Ao se referir à compra do apartamento, em Miami, Barbosa diz que “houve uma brutal violação da minha privacidade”. Segundo o ministro, trata-se de um imóvel “modesto”, nos Estados Unidos, e Leitão não perguntou, diz o blog, o que o o magistrado teria a dizer “não sobre o valor do imóvel e nem sobre a procedência lícita do dinheiro com que fez a compra, mas sim sobre o fato da transação ter sido realizada por U$ 10 Dólares, sobre ele ter criado uma empresa especificamente para isso, e aparecer como presidente da empresa o que não é permitido a um Membro do Judiciário”.

Nesta manhã, a Associação dos Juízes Federais do Brasil (Ajufe) manifestou-se sobre a empresa do presidente do STF, criada com o único objetivo de adquirir o apartamento em Miami e que tem como sede o imóvel funcional onde ele mora. Para o presidente Ajufe, Nino Toldo, o fato de a empresa estar sediada no imóvel funcional que Barbosa ocupa “é gravíssimo, do ponto de vista ético”. Segundo ele, “não é dado a nenhum magistrado, ainda mais a um ministro do Supremo, misturar o público com o privado”. E acrescenta:

"Dos magistrados, espera-se um comportamento adequado à importância republicana do cargo, pois um magistrado, seja qual for o seu grau de jurisdição, é paradigma para os cidadãos".

Mídia subterrânea

“Míriam Leitão não teve coragem nem de defender a imprensa, da qual faz parte, quando Barbosa afirmou que os jornais e os jornalistas estão ultrapassando limites, por conta do medo de que ele eventualmente se torne candidato à Presidência da República. Nem contestou o Ministro quando ele disse que ‘não vejo a mesma exposição da vida privada de pessoas altamente suspeitas da prática de crime’ ou quando Barbosa, discorrendo sobre a existência de racismo no Brasil, criticou os meios de comunicação por não promoverem uma discussão consistente sobre essas questões”.

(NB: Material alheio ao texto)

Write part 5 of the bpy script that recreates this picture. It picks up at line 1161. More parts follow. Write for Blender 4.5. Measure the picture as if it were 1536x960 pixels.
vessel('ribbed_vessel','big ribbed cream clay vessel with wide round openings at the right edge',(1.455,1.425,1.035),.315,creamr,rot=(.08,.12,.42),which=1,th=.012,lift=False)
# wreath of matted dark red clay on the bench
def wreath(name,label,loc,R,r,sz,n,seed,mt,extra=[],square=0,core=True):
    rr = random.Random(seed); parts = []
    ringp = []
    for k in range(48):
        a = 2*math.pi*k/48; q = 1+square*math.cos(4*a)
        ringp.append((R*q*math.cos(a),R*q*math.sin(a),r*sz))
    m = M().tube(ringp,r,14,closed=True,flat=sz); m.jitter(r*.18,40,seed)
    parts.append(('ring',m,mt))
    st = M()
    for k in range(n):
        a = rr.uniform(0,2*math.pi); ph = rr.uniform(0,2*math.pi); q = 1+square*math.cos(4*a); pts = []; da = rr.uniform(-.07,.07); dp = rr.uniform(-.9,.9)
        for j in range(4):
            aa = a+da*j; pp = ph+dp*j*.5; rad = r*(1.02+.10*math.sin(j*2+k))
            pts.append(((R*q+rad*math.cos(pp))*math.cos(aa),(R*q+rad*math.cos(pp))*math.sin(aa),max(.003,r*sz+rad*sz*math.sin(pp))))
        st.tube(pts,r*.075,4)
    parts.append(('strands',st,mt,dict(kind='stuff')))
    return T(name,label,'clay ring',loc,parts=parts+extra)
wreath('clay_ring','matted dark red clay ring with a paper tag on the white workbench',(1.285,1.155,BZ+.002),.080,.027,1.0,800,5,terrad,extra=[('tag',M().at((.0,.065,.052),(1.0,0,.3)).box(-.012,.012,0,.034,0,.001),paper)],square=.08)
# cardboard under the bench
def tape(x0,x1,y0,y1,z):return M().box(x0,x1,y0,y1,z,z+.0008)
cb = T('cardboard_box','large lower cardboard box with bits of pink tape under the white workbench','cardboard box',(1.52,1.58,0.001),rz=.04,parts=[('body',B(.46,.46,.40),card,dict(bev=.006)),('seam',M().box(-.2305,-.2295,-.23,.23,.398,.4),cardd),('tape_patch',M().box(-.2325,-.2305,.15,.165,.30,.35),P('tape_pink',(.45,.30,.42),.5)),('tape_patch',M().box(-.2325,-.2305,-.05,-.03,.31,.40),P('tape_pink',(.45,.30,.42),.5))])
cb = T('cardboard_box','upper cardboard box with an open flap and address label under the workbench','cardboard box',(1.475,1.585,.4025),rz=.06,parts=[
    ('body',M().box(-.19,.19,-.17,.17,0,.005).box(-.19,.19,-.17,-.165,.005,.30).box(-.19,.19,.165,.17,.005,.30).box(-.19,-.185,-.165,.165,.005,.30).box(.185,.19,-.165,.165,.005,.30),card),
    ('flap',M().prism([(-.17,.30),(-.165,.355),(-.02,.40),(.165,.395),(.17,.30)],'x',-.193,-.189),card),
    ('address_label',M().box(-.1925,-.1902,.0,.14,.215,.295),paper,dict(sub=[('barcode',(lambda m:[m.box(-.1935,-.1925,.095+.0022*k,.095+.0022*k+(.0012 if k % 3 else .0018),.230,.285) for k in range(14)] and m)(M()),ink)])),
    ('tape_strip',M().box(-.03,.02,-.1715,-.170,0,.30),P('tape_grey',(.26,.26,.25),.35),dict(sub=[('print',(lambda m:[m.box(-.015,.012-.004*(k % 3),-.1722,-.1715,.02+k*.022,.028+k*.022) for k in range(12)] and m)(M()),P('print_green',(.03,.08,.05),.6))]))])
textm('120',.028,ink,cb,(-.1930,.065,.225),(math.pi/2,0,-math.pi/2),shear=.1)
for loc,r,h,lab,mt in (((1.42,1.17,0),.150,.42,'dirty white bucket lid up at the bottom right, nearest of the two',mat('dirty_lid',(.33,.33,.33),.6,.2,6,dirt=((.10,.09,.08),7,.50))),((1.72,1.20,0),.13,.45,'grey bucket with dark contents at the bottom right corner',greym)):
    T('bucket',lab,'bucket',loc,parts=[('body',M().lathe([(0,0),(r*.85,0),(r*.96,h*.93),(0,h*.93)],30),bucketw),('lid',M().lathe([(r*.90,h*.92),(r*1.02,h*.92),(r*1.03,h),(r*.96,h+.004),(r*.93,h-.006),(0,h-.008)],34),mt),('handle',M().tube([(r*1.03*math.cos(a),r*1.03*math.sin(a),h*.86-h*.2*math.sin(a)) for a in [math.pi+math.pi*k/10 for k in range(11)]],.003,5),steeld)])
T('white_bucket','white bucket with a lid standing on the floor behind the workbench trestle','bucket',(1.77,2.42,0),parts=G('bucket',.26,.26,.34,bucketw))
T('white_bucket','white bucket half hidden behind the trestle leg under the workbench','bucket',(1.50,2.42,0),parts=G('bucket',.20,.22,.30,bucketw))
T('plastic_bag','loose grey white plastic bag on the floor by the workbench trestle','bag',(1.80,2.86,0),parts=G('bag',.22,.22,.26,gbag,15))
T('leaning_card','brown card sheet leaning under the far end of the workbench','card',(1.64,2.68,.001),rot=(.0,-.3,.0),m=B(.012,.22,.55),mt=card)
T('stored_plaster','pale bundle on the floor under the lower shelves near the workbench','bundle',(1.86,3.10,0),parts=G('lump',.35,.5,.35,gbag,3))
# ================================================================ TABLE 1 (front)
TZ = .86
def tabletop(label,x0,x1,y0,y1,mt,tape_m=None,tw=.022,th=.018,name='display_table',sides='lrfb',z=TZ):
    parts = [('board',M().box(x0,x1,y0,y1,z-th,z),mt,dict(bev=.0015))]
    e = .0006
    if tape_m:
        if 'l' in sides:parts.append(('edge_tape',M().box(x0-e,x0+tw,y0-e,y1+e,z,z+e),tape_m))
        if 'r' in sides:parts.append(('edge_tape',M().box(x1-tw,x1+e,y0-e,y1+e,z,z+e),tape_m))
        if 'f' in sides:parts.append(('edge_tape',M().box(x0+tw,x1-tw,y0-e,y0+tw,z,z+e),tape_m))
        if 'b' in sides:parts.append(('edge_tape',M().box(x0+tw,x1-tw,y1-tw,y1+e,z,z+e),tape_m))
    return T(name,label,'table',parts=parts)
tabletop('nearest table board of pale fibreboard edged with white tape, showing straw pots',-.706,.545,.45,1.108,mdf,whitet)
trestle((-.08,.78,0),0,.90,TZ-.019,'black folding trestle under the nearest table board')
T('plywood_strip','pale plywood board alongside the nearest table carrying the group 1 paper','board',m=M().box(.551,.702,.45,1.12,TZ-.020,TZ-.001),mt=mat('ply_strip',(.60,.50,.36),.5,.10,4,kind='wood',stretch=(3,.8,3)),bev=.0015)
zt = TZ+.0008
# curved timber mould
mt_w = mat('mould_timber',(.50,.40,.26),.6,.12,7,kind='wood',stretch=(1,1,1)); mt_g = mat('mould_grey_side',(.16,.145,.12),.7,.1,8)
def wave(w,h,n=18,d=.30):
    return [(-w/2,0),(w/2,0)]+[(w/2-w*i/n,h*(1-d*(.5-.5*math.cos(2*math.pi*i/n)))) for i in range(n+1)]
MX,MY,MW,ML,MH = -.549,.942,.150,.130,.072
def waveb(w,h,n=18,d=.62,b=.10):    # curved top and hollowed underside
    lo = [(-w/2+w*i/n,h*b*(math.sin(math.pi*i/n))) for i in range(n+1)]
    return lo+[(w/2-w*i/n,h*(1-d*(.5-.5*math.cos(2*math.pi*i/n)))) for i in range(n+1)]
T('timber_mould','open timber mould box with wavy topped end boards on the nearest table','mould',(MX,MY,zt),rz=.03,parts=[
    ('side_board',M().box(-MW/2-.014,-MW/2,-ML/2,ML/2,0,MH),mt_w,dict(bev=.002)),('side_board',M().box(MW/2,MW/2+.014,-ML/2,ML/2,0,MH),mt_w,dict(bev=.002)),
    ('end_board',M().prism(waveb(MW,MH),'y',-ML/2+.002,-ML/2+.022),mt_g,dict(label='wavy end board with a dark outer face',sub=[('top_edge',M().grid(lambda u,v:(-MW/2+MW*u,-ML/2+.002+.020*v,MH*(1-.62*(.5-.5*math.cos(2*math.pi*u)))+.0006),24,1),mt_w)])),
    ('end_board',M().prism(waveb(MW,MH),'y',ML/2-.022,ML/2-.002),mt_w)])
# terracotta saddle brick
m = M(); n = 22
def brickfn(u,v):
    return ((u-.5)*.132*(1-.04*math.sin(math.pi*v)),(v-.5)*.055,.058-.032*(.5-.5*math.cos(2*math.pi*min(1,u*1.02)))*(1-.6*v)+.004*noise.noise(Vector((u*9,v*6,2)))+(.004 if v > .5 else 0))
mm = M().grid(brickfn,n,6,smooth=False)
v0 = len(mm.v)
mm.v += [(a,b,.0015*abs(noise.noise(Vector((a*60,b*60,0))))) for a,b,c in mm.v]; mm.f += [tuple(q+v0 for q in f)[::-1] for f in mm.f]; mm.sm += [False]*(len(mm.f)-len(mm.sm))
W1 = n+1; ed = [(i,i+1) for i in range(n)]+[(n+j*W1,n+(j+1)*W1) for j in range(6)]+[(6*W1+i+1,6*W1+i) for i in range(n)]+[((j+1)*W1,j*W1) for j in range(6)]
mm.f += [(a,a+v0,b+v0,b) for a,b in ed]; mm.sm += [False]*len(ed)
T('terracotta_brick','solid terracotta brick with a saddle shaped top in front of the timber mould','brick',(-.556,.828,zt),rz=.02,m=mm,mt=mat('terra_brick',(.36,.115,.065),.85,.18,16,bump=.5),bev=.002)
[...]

Ainda segundo O Sintonia Fina, o ministro Joaquim Barbosa “encontrou espaço para, diante da pergunta se os réus do ‘mensalão’ serão presos, fazer um ‘alerta” (ameaça?) aos blogueiros que, segundo o Ministro, tem-lhe atacado. Barbosa chamou de ‘mídia subterrânea’ os blogs que são anônimos, e aguarda o momento de identificar a todos, inclusive os que financiam tais blogs, e que vai ‘desmascarar esses bandidos”.

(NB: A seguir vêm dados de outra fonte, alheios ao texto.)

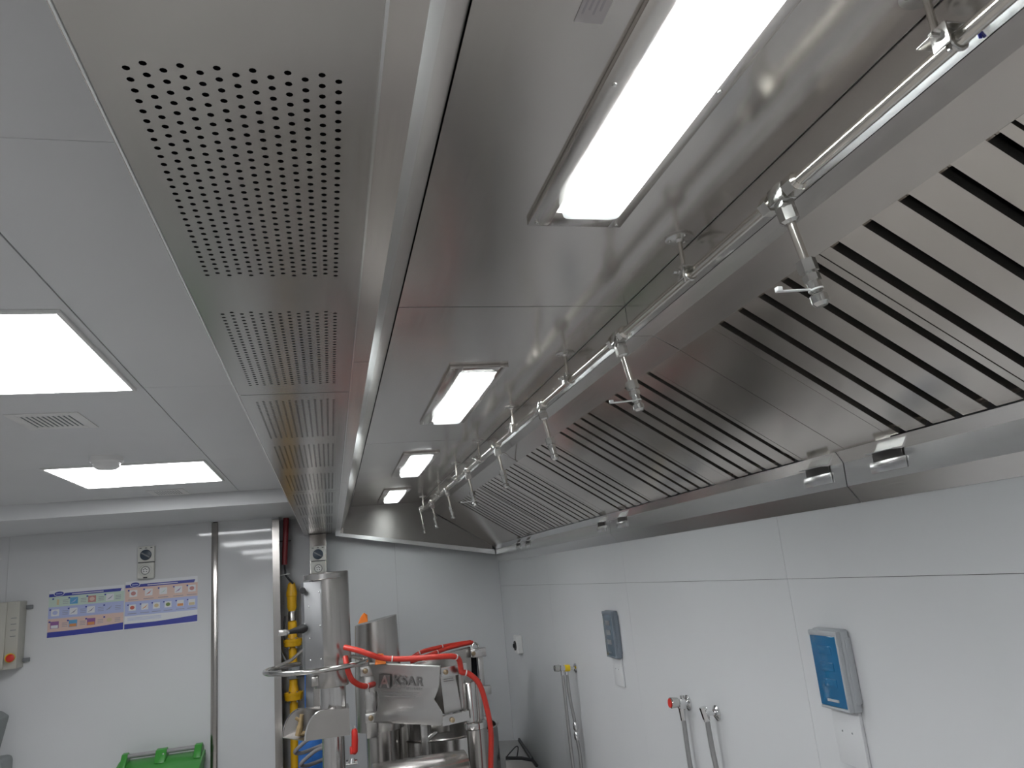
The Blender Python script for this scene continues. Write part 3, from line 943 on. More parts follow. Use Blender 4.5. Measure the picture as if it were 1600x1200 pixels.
gp = thing('gas_riser', 'yellow painted gas riser with flanged valves in the corner recess', 'pipe', (-0.26, 5.47, 0))
GX, GY = -0.257, 5.475
m = MB()
m.tube([(GX, GY, 0.0), (GX, GY, 1.62)], 0.027, 16)
m.build('riser_pipe', M_yellow, gp)
m = MB()
m.tube([(GX, GY, 1.995), (GX, GY, 1.985), (GX, GY, 1.94), (GX, GY, 1.93), (GX, GY, 1.905), (GX, GY, 1.90), (GX, GY, 1.83), (GX, GY, 1.80)],
       [0.012, 0.024, 0.033, 0.036, 0.036, 0.032, 0.032, 0.020], 18)
m.build('regulator', M_yellow, gp)
m = MB()
m.tube([(GX, GY, 1.815), (GX, GY, 1.80), (GX, GY, 1.745), (GX, GY, 1.735)], [0.016, 0.026, 0.028, 0.018], 16)
m.build('union', M_mach, gp)
m = MB()
m.tube([(GX, GY, 1.742), (GX, GY, 1.735), (GX, GY, 1.66), (GX, GY, 1.65)], [0.022, 0.030, 0.030, 0.022], 16)
m.tube([(GX, GY, 1.655), (GX, GY, 1.56)], 0.020, 16)
m.build('valve_body', M_yellow, gp)
for z in (1.612, 1.277):
    m = MB()
    m.tube([(GX, GY, z - 0.038), (GX, GY, z - 0.030), (GX, GY, z - 0.006), (GX, GY, z - 0.0055)], [0.040, 0.056, 0.060, 0.044], 22)
    m.tube([(GX, GY, z - 0.0055), (GX, GY, z - 0.002), (GX, GY, z + 0.015), (GX, GY, z + 0.018)], [0.060, 0.062, 0.062, 0.04], 22)
    m.tube([(GX, GY, z + 0.018), (GX, GY, z + 0.055)], [0.034, 0.028], 18)
    fl = m.build('flange', M_yellow, gp)
    for a in range(6):
        q = a * math.pi / 3
        MB().tube([(GX + 0.048 * math.cos(q), GY + 0.048 * math.sin(q), z - 0.044), (GX + 0.048 * math.cos(q), GY + 0.048 * math.sin(q), z + 0.024)], 0.006, 6).build('bolt', M_rod, fl)
m = MB()
m.box(GX - 0.030, GX + 0.045, GY - 0.04, GY + 0.03, 1.375, 1.46, 0.008)
m.tube([(GX - 0.01, GY - 0.045, 1.43), (GX - 0.06, GY - 0.05, 1.53), (GX - 0.075, GY - 0.05, 1.56)], 0.006, 8)
m.build('shutoff_valve', M_greyp, gp)
MB().box(GX + 0.02, GX + 0.085, GY - 0.055, GY - 0.02, 1.385, 1.42, 0.004).build('coil_plug', M_black, gp)
MB().tube(spline([(GX - 0.045, GY - 0.03, 1.78), (GX - 0.052, GY - 0.035, 1.70), (GX - 0.045, GY - 0.03, 1.60)]), 0.006, 8).build('conduit', M_black, gp)
o = MB().tube(spline([(-0.178, 5.36, 1.40), (-0.180, 5.36, 1.30), (-0.183, 5.36, 1.18), (-0.19, 5.36, 1.02)]), 0.004, 6).build('blue_wire', M_bluewire)
tag(o, 'thin blue wire hanging right of the yellow gas flanges', 'wire')
o = MB()
o.prism([(-0.232, 0.80), (-0.225, 1.10), (-0.20, 1.125), (-0.14, 1.118), (-0.085, 1.08), (-0.068, 1.02), (-0.07, 0.80)], 5.25, 5.36, 'Y', 0.02)
o = o.build('blue_bag', M_bag)
tag(o, 'crumpled blue and white plastic bag hanging behind the left machine', 'bag')
for k, (dz, dx, lab) in enumerate(((0.0, 0.0, 'grey hose loop at the bottom edge, upper one'), (-0.07, 0.03, 'grey hose loop at the bottom edge, lower one'))):
    pts = [(-0.05 + dx, 4.75, 1.14 + dz), (-0.13 + dx, 4.78, 1.12 + dz), (-0.20 + dx, 4.8, 1.075 + dz), (-0.225 + dx, 4.82, 1.045 + dz), (-0.18 + dx, 4.84, 1.035 + dz), (-0.06 + dx, 4.86, 1.06 + dz)]
    o = MB().tube(spline(pts), 0.011, 10).build('grey_hose', M_handle)
    tag(o, lab, 'hose', 'grey hose loops beside the left machine')

# ------------------------------------------------------------------ left kettle mixer
ka = thing('kettle_mixer', 'nearest steel kettle mixer with tall cylinder head and ring guard', 'machine', (0, 4.05, 0))
MB().box(-0.42, 0.10, 3.80, 4.35, 0, 0.92, 0.01).build('base_cabinet', M_mach, ka)
MB().cyl((-0.010, 4.05, 0.90), (-0.010, 4.05, 1.36), 0.053, n=28).build('column', M_machb, ka)
MB().lathe([(0.098, 1.545), (0.0985, 1.55), (0.0985, 2.006), (0.094, 2.0085), (0, 2.0085)], (-0.008, 4.06, 0), 40).build('motor_head', M_mach, ka)
m = MB()
m.prism([(-0.143, 4.02), (-0.130, 3.978), (-0.048, 3.967), (-0.030, 3.972), (-0.02, 4.12), (-0.143, 4.12)], 1.552, 1.968, 'Z', 0.003)
cpn = m.build('control_plate', M_ctrl, ka)
for x, z in ((-0.105, 1.70), (-0.105, 1.85), (-0.055, 1.915), (-0.055, 1.755), (-0.105, 1.60), (-0.055, 1.60)):
    MB().lathe([(0.005, 0), (0.004, -0.003), (0, -0.004)], (x, 3.976 - (x + 0.13) * 0.12, z), 10, 'Y').build('screw', M_chrome, cpn)
MB().tube([(-0.136, 3.98, 1.930), (-0.136, 3.955, 1.930), (-0.134, 3.93, 1.930), (-0.134, 3.925, 1.930)], [0.012, 0.012, 0.016, 0.013], 18).build('knob', M_black, ka)
MB().lathe([(0.101, 1.974), (0.103, 1.976), (0.103, 2.000), (0.101, 2.002)], (-0.030, 4.045, 0), 36).build('head_cap', M_machb, ka)
lv = MB()
lv.tube([(-0.125, 3.955, 1.752), (-0.14, 3.94, 1.750), (-0.155, 3.93, 1.748), (-0.185, 3.91, 1.745), (-0.20, 3.905, 1.743)], [0.018, 0.022, 0.017, 0.012, 0.010], 16)
lv = lv.build('lever_grip', M_black, ka)
m = MB()
m.tube([(-0.20, 3.905, 1.743), (-0.215, 3.90, 1.742)], 0.011, 12)
m.box(-0.247, -0.208, 3.885, 3.915, 1.730, 1.758, 0.004)
m.build('lever_hub', M_rod, lv)
MB().lathe([(0.019, 0), (0.014, -0.012), (0, -0.014)], (-0.128, 3.958, 1.756), 16, 'Y').build('lever_boss', M_chrome, lv)
# ring guard and its brackets
ring = [(-0.08 + 0.24 * math.cos(a), 4.03 + 0.24 * math.sin(a), 1.565) for a in [math.radians(q) for q in range(40, 400 - 60, 6)]]
ring = [(-0.08 + 0.24 * math.cos(a), 4.03 + 0.24 * math.sin(a), 1.565) for a in [math.radians(q) for q in range(-250, 21, 6)]]
MB().tube(ring, 0.0125, 12).build('ring_guard', M_fit, ka)
m = MB()
m.tube([(0.145, 4.11, 1.565), (0.10, 4.09, 1.585), (0.06, 4.07, 1.585)], 0.010, 10)
m.build('guard_bracket', M_mach, ka)
MB().tube([(-0.29, 4.16, 1.565), (-0.20, 4.12, 1.60), (-0.12, 4.08, 1.66)], 0.008, 10).build('guard_bracket', M_mach, ka)
MB().lathe([(0.082, 1.462), (0.084, 1.466), (0.084, 1.548), (0.080, 1.552)], (-0.010, 4.05, 0), 32).build('head_collar', M_mach, ka)
MB().lathe([(0.063, 1.365), (0.063, 1.465)], (-0.006, 4.05, 0), 30).build('neck', M_machb, ka)
MB().box(-0.105, -0.070, 3.99, 4.04, 1.475, 1.52, 0.005).build('neck_lug', M_mach, ka)
# open splash box with rounded cheeks
prof = [(0.068, 1.247), (0.068, 1.366), (-0.05, 1.374)] + [(-0.05 - 0.088 * math.sin(a), 1.25 + 0.124 * math.cos(a)) for a in [i * math.pi / 20 for i in range(1, 11)]]
MB().prism(prof, 3.93, 3.934).build('cheek_plate', M_mach, ka)
prof2 = [(x - 0.112, z - 0.012) for x, z in prof]
MB().prism(prof2, 4.17, 4.174).build('cheek_plate', M_mach, ka)
m = MB()
m.hexa([(-0.138, 3.934, 1.247), (0.068, 3.934, 1.247), (-0.044, 4.17, 1.235), (-0.25, 4.17, 1.235),
        (-0.138, 3.934, 1.251), (0.068, 3.934, 1.251), (-0.044, 4.17, 1.239), (-0.25, 4.17, 1.239)])
m.hexa([(0.0, 3.934, 1.364), (0.068, 3.934, 1.364), (0.068, 4.17, 1.352), (-0.16, 4.17, 1.358),
        (0.0, 3.934, 1.368), (0.068, 3.934, 1.368), (0.068, 4.17, 1.356), (-0.16, 4.17, 1.362)])
m.build('splash_box', M_mach, ka)
for pr, yy, nm in ((prof, 3.932, 'front'), (prof2, 4.172, 'rear')):
    MB().tube([(x, yy, z) for x, z in pr[2:]], 0.0035, 8).build('wire_rim', M_chrome, ka)
m = MB()
m.tube(spline([(-0.175, 4.09, 1.25), (-0.165, 4.09, 1.29), (-0.160, 4.09, 1.32), (-0.155, 4.09, 1.345)]), [0.016] * 7 + [0.013] * 6 + [0.010] * 6, 10)
m.tube([(-0.162, 4.09, 1.315), (-0.185, 4.085, 1.333)], [0.009, 0.007], 8)
m.tube([(-0.160, 4.09, 1.255), (-0.135, 4.085, 1.262)], [0.012, 0.009], 8)
o = m.build('knotted_cord', M_wood)
tag(o, 'tan knotted cord hanging inside the open splash box of the left machine', 'cord')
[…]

Durante a entrevista, Barbosa voltou a agredir o jornalista Felipe Recondo, do diário conservador paulistano Estado de S. Paulo. Recondo foi atacado, em março deste ano, quando apurava informações sobre as mordomias do Judiciário e gastos de cerca de R$ 90 mil na reforma de um banheiro. Neste domingo, ele atacou Recondo, novamente, dizendo que ele é uma “personagem menor”, em conflito de interesses no Tribunal. Barbosa baseia sua afirmação no fato de a mulher do jornalista trabalhar no STF e, segundo sua lógica, ele não poderia apurar informações relacionadas à Corte Suprema. Caso seguisse este critério, o próprio ministro estaria impedido de julgar a Rede Globo caso lhe chegue às mãos o processo em que a empresa é ré, no rumoroso caso de sonegação de impostos, ou sequer aceitar prêmios da emissora, como ocorreu recentemente; até mesmo conceder a entrevista para Miriam Leitão, posto que o filho, Felipe, foi contratado pela empresa.

O Estadão, em nota divulgada também nesta segunda-feira (29), reagiu à afirmação de Barbosa afirmando que o ministro foi “no mínimo insincero” ao pedir desculpas. À época da agressão, Barbosa divulgou nota na qual se desculpava diante da repercussão aos xingamentos dirigidos ao jornalista.